Love is in the air. Love is all around me. It is written in the wind. It’s in the whisper of the tree, it’s in the thunder of the sea.
You can instantly recognize those lines if you are familiar with western music and literature. As somebody more familiar with the eastern way of living, I find it easier to accept those lines without subscribing to their literal meaning.
No, love is not in the air. It’s not written on the tree, nor in the sea. Ask someone who is planning to hang himself on a tree in the open air. Or someone who is trying to calm his heart in the middle of a thundering sea. The same thing becomes an expression of love for some, and cause of death and despair for others.
Let’s take a more common and comparable example. Two persons reach a very scenic place in a perfect weather together. One may become ecstatic, while the other might say, “Well, it looks good. So what?” They don’t enjoy it equally. Why is that?
Ask the scientists, they will say there’s no difference when different people see the same tree or sea or feel the same air. What they see is light reflecting and entering their retinas. What they hear is soundwaves touching their eardrums. What they feel is an external substance touching their skin. These generate impulses in the neurons, which are carried to the brain where an image is formed. So the process is the same, the mechanics the same. Therefore everybody should feel the air, see the tree, and hear the thunder of the sea in the exact same way.
But it doesn’t happen like that. There is something beyond the neurons and the brain. Along with the neuronal impulses and formation of an image in the brain, our mind comes to work. It starts labeling those images: I like it, I don’t like it, I want more of it, I want it to go away, and so on. A related emotion emerges. We feel attracted to it, start despising it, loving it, or hating it. Sometimes we have a mixed feeling and we neither love nor hate.

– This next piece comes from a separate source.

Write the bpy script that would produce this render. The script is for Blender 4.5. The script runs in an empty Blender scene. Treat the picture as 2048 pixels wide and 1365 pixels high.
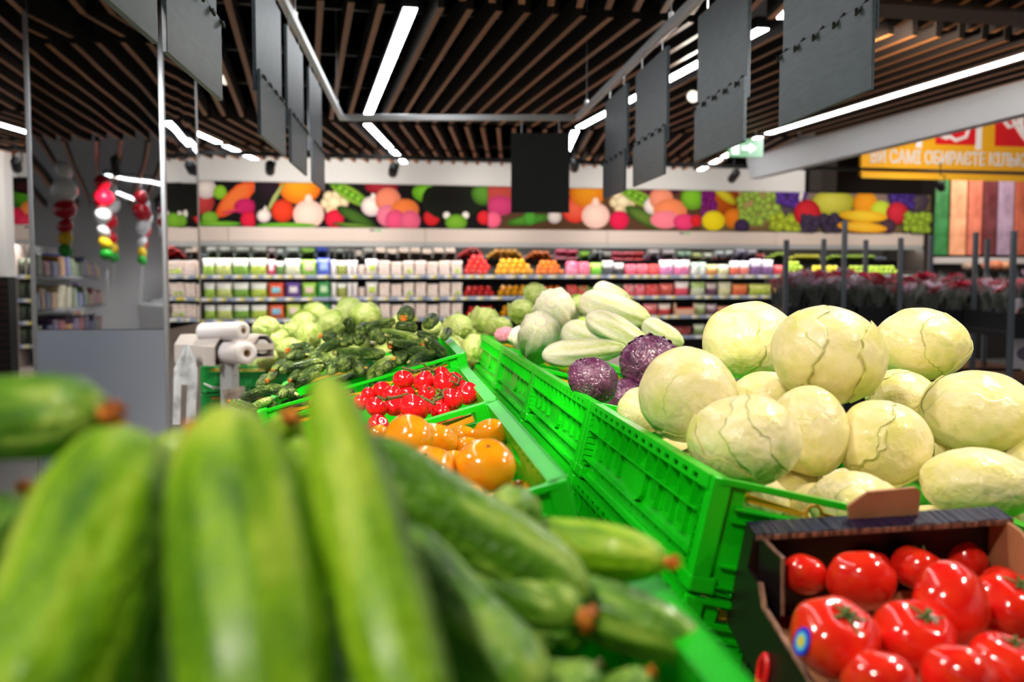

Simply put, we know about external objects when light or sound waves (or something like that) form an image in the brain. The actual perception happens not in the brain but in our mind, which immediately starts judging this perception. And instantly our liking or disliking starts. When our mind is in the state of liking, we judge things to be likable. And when the mind is in the state of disliking, we dislike everything. Our mind labels things based on its own present state.
So when we say love is out there, it means our mind is in the state of liking things. When it is at peace and ease, everything around seems lovely. It’s our mind that projects love in the air, tree, or sea. Love is in us, not out there.